The wrapping was exquisite: a small package in shimmering paper tied with a beautiful bright pink bow. In it were the blank pages of my journey from pre-teen to adolescence and the anticipation of the adventures that would fill them. The purple cover was smooth and padded with a picture of a pair of pink ballet slippers propped up against a white box and a white rose placed delicately across the toes. It was the perfect 4x6 inch diary with a page representing each day for the next five years, and the best part was the gold lock on the right edge to which only I would hold the key. In the beginning, the lock was sufficient. After all, what great secrets could an eleven year old really have? At some point, the conglomeration of my reflections became too intimate to risk their exposure and the lock was not adequate protection; I started hiding my gift.
A small ledge inside a framed hole in the wall above my bed, which served as an access panel to our home’s main water valve, proved to be my ideal hiding place. Each night I would reach into the wall and carefully retrieve my diary, grab the key from under my keepsake box, unlock it and recount the day’s events. I would then dutifully return my diary to its sacred spot. One night, I lost it.
In following my nightly ritual, I had just finished writing the most confidential page of my teenaged life – something I would never share with anyone. The account was so furtive I considered ripping the page out and destroying it, but I resisted the urge. Instead, when I replaced my diary, I took great care to push it back as deeply into the wall as possible - to the point that I could barely reach it. The next morning, I decided that the page should be removed, and as I grasped for my diary I knocked it off of the ledge, losing it into the wall. Despite my best efforts I was never able to retrieve it.
Many times throughout my adult life I have returned to the wall and have attempted, in vain, to reclaim my lost adolescence. I now realize that there are some things I cannot have back; my youth is one of them. Though the memories remain, they were not meant to be relived or undone.
Carried away with nostalgia, I endeavor to recall what was written in that diary. What was my first entry? What did I write about my first kiss, first love or first anything? So many firsts occurred in that stretch of 4 ½ years. I know that I bared my soul in that book, and I would like to know who I was in those years. I am certain that the girl on the verge of womanhood would like to meet the woman she has become.
Misplaced behind that wall are not only some of my darkest secrets, but also a few of my greatest triumphs. In it I wrote my sorrows and fears, as well as my hopes and dreams. That padded purple book contains the litany of my adolescent experience. Yet, because of one outrageous moment, my gift and all its contents are buried behind a wall.
Reminiscing on my hidden diary, I am thoughtful of the walls that I have erected in my life: walls to protect secrets, hide fears, vanquish hurt and bury guilt - - walls of shame. What else is hidden in my self-made labyrinth? Is it possible that by pushing negative things out of my mind I not only conceal them, but also repress the gifts life has given me?

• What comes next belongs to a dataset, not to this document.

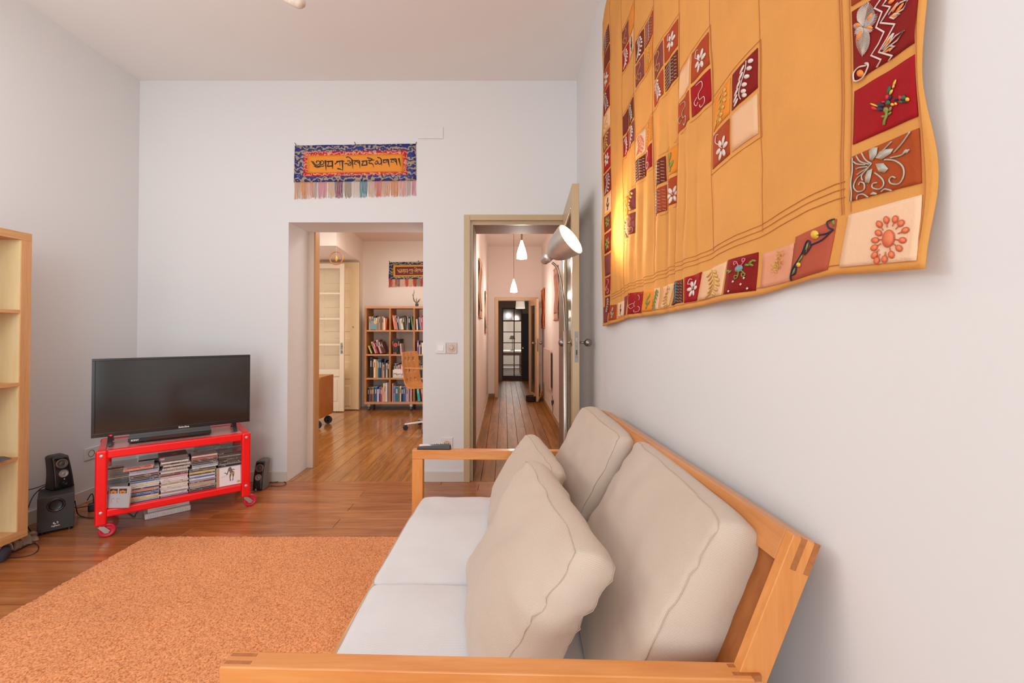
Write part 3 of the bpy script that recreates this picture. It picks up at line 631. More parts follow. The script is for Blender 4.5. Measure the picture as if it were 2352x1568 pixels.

Sometimes I imagine my diary being found, and the events leading to its discovery. Maybe the house will be renovated and the walls will be torn down. Perhaps the day will come when the house is demolished and the diary is found amidst a pile of rubble. Who knows? I recognize that many of my buried treasures can only be discovered by letting go of those things that have hidden them, and I alone am responsible for removing my own walls. Forgiveness is both cleansing and revealing. It allows a person to rip out the painful pages of guilt and regret, and illuminates the soul.
The Christmas before my sixteenth birthday was five days after the distressful diary event. Under the tree was another perfect package, but this one was different. It was a journal, not a diary. The journal was bigger with more lines for writing, and the unlabeled pages encouraged freedom to write at my whim. The cover was cloth with a funky paisley print and a two inch strip of leather running down the spine. I was particularly fond of the thin purple ribbon that was attached to the binding to be used as a bookmark. The most noticeable difference was the absence of a lock.